DATASET SECTION:
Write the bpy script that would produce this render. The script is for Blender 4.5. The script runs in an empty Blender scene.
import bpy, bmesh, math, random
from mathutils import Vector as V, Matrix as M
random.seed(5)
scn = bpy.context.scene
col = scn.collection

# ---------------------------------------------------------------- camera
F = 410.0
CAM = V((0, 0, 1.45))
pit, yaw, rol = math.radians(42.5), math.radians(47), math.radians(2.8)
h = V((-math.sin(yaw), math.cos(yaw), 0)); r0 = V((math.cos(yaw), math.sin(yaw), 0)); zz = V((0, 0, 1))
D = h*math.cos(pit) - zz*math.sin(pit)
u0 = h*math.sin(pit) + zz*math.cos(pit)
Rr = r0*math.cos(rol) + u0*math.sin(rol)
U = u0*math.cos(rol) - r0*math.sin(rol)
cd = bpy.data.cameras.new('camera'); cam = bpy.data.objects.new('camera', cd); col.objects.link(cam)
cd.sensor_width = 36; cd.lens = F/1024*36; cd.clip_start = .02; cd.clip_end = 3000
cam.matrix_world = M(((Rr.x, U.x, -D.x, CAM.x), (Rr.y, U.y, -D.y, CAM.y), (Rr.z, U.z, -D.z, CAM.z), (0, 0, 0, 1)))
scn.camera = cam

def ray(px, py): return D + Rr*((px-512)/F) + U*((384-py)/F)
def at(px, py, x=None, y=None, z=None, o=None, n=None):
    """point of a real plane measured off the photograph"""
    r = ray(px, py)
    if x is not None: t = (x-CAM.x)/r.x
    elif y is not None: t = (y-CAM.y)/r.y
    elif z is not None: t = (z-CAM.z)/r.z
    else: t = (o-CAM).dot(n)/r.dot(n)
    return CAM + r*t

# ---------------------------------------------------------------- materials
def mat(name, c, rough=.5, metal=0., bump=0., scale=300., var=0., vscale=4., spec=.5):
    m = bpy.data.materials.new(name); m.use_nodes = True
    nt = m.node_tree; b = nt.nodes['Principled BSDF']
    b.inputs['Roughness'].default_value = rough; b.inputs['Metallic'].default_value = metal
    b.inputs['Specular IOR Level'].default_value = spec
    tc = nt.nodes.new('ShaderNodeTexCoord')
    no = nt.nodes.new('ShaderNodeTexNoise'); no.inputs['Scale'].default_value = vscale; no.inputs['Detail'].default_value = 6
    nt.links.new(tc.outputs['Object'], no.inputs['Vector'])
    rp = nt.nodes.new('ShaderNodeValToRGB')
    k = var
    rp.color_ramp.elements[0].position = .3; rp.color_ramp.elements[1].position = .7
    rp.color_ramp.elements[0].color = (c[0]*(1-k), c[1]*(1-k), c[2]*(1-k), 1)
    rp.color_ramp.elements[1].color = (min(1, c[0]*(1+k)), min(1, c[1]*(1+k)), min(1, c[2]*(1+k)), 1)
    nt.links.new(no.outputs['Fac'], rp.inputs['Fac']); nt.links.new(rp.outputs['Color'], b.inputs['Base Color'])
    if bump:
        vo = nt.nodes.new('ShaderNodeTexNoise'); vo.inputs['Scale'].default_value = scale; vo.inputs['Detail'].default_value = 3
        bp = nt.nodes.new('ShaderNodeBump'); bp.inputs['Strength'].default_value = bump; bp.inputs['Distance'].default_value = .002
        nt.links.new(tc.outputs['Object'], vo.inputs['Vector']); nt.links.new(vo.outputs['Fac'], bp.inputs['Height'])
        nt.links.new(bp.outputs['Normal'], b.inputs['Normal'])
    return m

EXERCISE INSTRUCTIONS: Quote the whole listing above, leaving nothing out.

OUTPUT BELOW:
Write the bpy script that would produce this render. The script is for Blender 4.5. The script runs in an empty Blender scene.
import bpy, bmesh, math, random
from mathutils import Vector as V, Matrix as M
random.seed(5)
scn = bpy.context.scene
col = scn.collection

# ---------------------------------------------------------------- camera
F = 410.0
CAM = V((0, 0, 1.45))
pit, yaw, rol = math.radians(42.5), math.radians(47), math.radians(2.8)
h = V((-math.sin(yaw), math.cos(yaw), 0)); r0 = V((math.cos(yaw), math.sin(yaw), 0)); zz = V((0, 0, 1))
D = h*math.cos(pit) - zz*math.sin(pit)
u0 = h*math.sin(pit) + zz*math.cos(pit)
Rr = r0*math.cos(rol) + u0*math.sin(rol)
U = u0*math.cos(rol) - r0*math.sin(rol)
cd = bpy.data.cameras.new('camera'); cam = bpy.data.objects.new('camera', cd); col.objects.link(cam)
cd.sensor_width = 36; cd.lens = F/1024*36; cd.clip_start = .02; cd.clip_end = 3000
cam.matrix_world = M(((Rr.x, U.x, -D.x, CAM.x), (Rr.y, U.y, -D.y, CAM.y), (Rr.z, U.z, -D.z, CAM.z), (0, 0, 0, 1)))
scn.camera = cam

def ray(px, py): return D + Rr*((px-512)/F) + U*((384-py)/F)
def at(px, py, x=None, y=None, z=None, o=None, n=None):
    """point of a real plane measured off the photograph"""
    r = ray(px, py)
    if x is not None: t = (x-CAM.x)/r.x
    elif y is not None: t = (y-CAM.y)/r.y
    elif z is not None: t = (z-CAM.z)/r.z
    else: t = (o-CAM).dot(n)/r.dot(n)
    return CAM + r*t

# ---------------------------------------------------------------- materials
def mat(name, c, rough=.5, metal=0., bump=0., scale=300., var=0., vscale=4., spec=.5):
    m = bpy.data.materials.new(name); m.use_nodes = True
    nt = m.node_tree; b = nt.nodes['Principled BSDF']
    b.inputs['Roughness'].default_value = rough; b.inputs['Metallic'].default_value = metal
    b.inputs['Specular IOR Level'].default_value = spec
    tc = nt.nodes.new('ShaderNodeTexCoord')
    no = nt.nodes.new('ShaderNodeTexNoise'); no.inputs['Scale'].default_value = vscale; no.inputs['Detail'].default_value = 6
    nt.links.new(tc.outputs['Object'], no.inputs['Vector'])
    rp = nt.nodes.new('ShaderNodeValToRGB')
    k = var
    rp.color_ramp.elements[0].position = .3; rp.color_ramp.elements[1].position = .7
    rp.color_ramp.elements[0].color = (c[0]*(1-k), c[1]*(1-k), c[2]*(1-k), 1)
    rp.color_ramp.elements[1].color = (min(1, c[0]*(1+k)), min(1, c[1]*(1+k)), min(1, c[2]*(1+k)), 1)
    nt.links.new(no.outputs['Fac'], rp.inputs['Fac']); nt.links.new(rp.outputs['Color'], b.inputs['Base Color'])
    if bump:
        vo = nt.nodes.new('ShaderNodeTexNoise'); vo.inputs['Scale'].default_value = scale; vo.inputs['Detail'].default_value = 3
        bp = nt.nodes.new('ShaderNodeBump'); bp.inputs['Strength'].default_value = bump; bp.inputs['Distance'].default_value = .002
        nt.links.new(tc.outputs['Object'], vo.inputs['Vector']); nt.links.new(vo.outputs['Fac'], bp.inputs['Height'])
        nt.links.new(bp.outputs['Normal'], b.inputs['Normal'])
    return m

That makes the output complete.